Honestly, when I stopped by Barefoot Recording, Valentine’s Hollywood studio, to hear the Vari-Cap, I wondered if my tourthrashed ears would pick up on the subtleties of the cable’s different settings. There was nothing to be nervous about—the differences were not subtle. When Valentine plugged an off-the-rack Fender Stratocaster into a ’60s Vox Cambridge combo and used the cable to notch his way from 180pF to 1,780pF of capacitance in 100pF steps, the sound grew astonishingly darker. Essentially delivering 16 different-sounding cables in one wire, the Vari-Cap is a valuable tool for anyone hunting down the perfect guitar tone.

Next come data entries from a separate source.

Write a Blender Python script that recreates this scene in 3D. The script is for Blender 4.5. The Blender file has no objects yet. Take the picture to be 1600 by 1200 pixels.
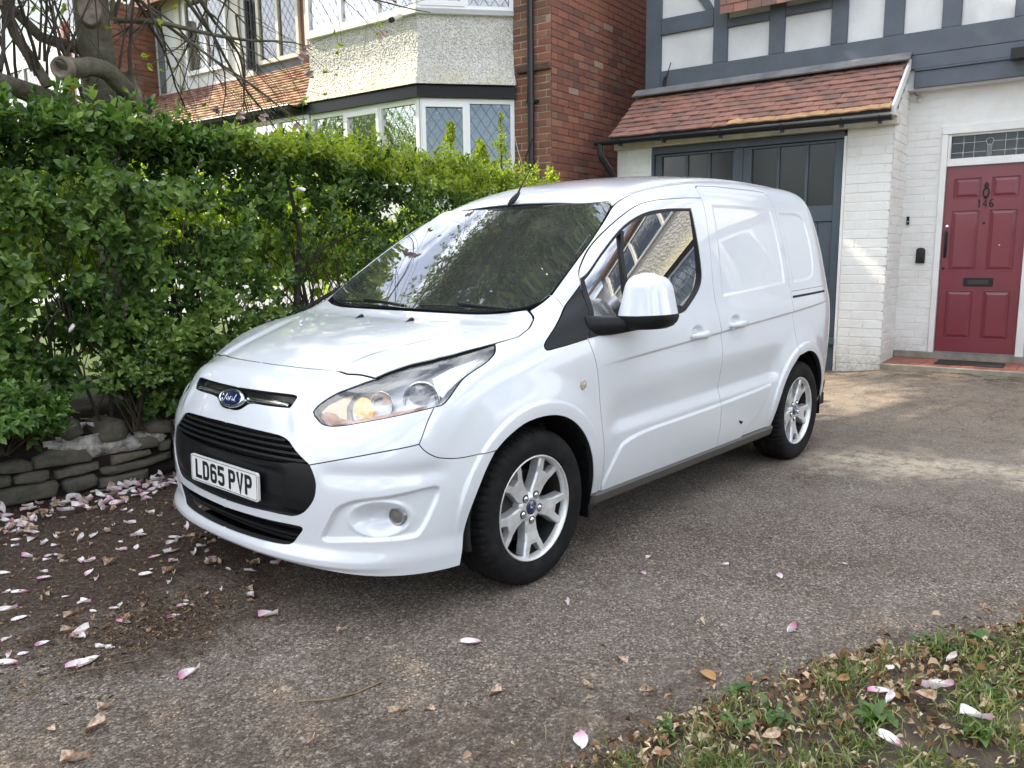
import bpy, bmesh, math, random
import numpy as np
from mathutils import Vector, Matrix, geometry, noise
from mathutils.bvhtree import BVHTree

# ------------------------------------------------------------------ camera
S = bpy.context.scene
CAM = Vector((2.4168, 2.9321, 1.3407))
def make_camera():
    yaw, pitch, roll = 3.8712, -0.1587, -0.0113
    f = Vector((math.cos(pitch)*math.cos(yaw), math.cos(pitch)*math.sin(yaw), math.sin(pitch)))
    r = f.cross(Vector((0, 0, 1))).normalized(); u = r.cross(f)
    c, s = math.cos(roll), math.sin(roll)
    r2 = c*r + s*u; u2 = -s*r + c*u
    cd = bpy.data.cameras.new('camera'); co = bpy.data.objects.new('camera', cd)
    S.collection.objects.link(co)
    m = Matrix((r2, u2, -f)).transposed().to_4x4(); m.translation = CAM
    co.matrix_world = m
    cd.sensor_fit = 'HORIZONTAL'; cd.sensor_width = 36.0
    cd.lens = 1254.5*36.0/1600.0
    cd.clip_start = 0.05; cd.clip_end = 500
    S.camera = co
make_camera()

# ------------------------------------------------------------------ daylight
SUNV = Vector((.27, -.72, .64)).normalized()
def make_world():
    w = bpy.data.worlds.new('World'); S.world = w; w.use_nodes = True; t = w.node_tree
    bg = t.nodes['Background']; sky = t.nodes.new('ShaderNodeTexSky'); sky.sky_type = 'NISHITA'; sky.sun_disc = False
    sky.sun_elevation = math.asin(SUNV.z); sky.sun_rotation = math.atan2(SUNV.x, SUNV.y)
    sky.altitude = 50; sky.air_density = 1.0; sky.dust_density = 2.2; sky.ozone_density = 1.0
    tc = t.nodes.new('ShaderNodeTexCoord')
    n = t.nodes.new('ShaderNodeTexNoise'); n.inputs['Scale'].default_value = 2.6; n.inputs['Detail'].default_value = 7; n.inputs['Roughness'].default_value = .58
    mp = t.nodes.new('ShaderNodeMapping'); mp.inputs['Scale'].default_value = (1, 1, 2.2); mp.inputs['Location'].default_value = (3.1, 0, 1.7)
    t.links.new(tc.outputs['Generated'], mp.inputs[0]); t.links.new(mp.outputs[0], n.inputs['Vector'])
    r = t.nodes.new('ShaderNodeValToRGB'); r.color_ramp.elements[0].position = .45; r.color_ramp.elements[1].position = .57
    t.links.new(n.outputs[0], r.inputs[0])
    mx = t.nodes.new('ShaderNodeMix'); mx.data_type = 'RGBA'; mx.inputs[7].default_value = (15.0, 15.5, 16.5, 1)
    t.links.new(r.outputs[0], mx.inputs[0]); t.links.new(sky.outputs[0], mx.inputs[6]); t.links.new(mx.outputs[2], bg.inputs['Color'])
    bg.inputs['Strength'].default_value = .12
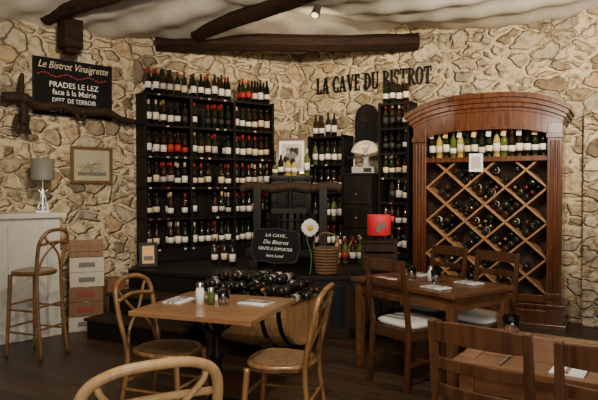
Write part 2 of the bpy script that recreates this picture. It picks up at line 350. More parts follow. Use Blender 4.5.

“The differences are most striking with single-coil pickups, like on Strats and Teles,” says Valentine. “That’s because through a typical guitar speaker, single-coils deliver more of those highs in the 1kHz to 6kHz range than humbuckers do—the highs that ordinary guitar cables kill off. If you don’t have those frequencies going into your amp, they’re gone forever. Goodbye. No amount of EQ-ing later will ever bring them back.”

Kudos Huge range of tones in one cable.
Concerns Tonal variation less dramatic with humbuckers. Does not work with active pickups.